The shift to quota-based management has resulted in some very positive changes in the BC halibut fishery including a longer season, ease of enforcement, catches below the TAC, and higher ex-vessel prices due to the shift to a fresh market. However, these gains might have been effected through other management tools rather than individual quotas.

Interviews with crew and young vessel owners in the BC halibut fishery suggest that the system of transferability has resulted in significant negative impacts to these groups.

Increased value

Fishers who were allocated quota in 1991 have seen the value of their allocation increase substantially. The current system allows them to lease their quota for more than 50 per cent of the ex-vessel price of the fish. The system has resulted in high levels of quota owner control of lease prices, incentives not to fish, and not to sell their quota.

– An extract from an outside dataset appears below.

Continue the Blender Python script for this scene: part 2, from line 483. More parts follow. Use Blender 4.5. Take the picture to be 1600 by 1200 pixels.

Participation in the fishery has dropped to approximately 50 per cent, with half the fleet leasing their quota out and becoming ‘armchair fishermen’. Crew employment and crew wages have been significantly reduced both by decreased rates of vessel participation, and by the leasing structure.

Vessel owners who were not allocated quota in 1991 must lease or buy quota in order to participate in the fishery. Many complain that the returns from fishing leased quota are so low that they cannot afford to invest in halibut quota. Thus, those who lease quota cannot easily accumulate enough capital to purchase the means of production, thereby perpetuating the leasing system. With the inversion of the lease structure, from flat rates for the lessor to flat rates for the lessee, during periods of high ex-vessel prices for halibut, there is a suggestion of shift towards something closer to a wage structure.

Thus, the benefits of IVQs to fishers have been concentrated on the 435 licence owners who participated in the fishery during the shift to quota-based management and who benefited from the initial allocations. Crew members and subsequent generations have been impacted negatively by the shift and the subsequent development of the leasing system.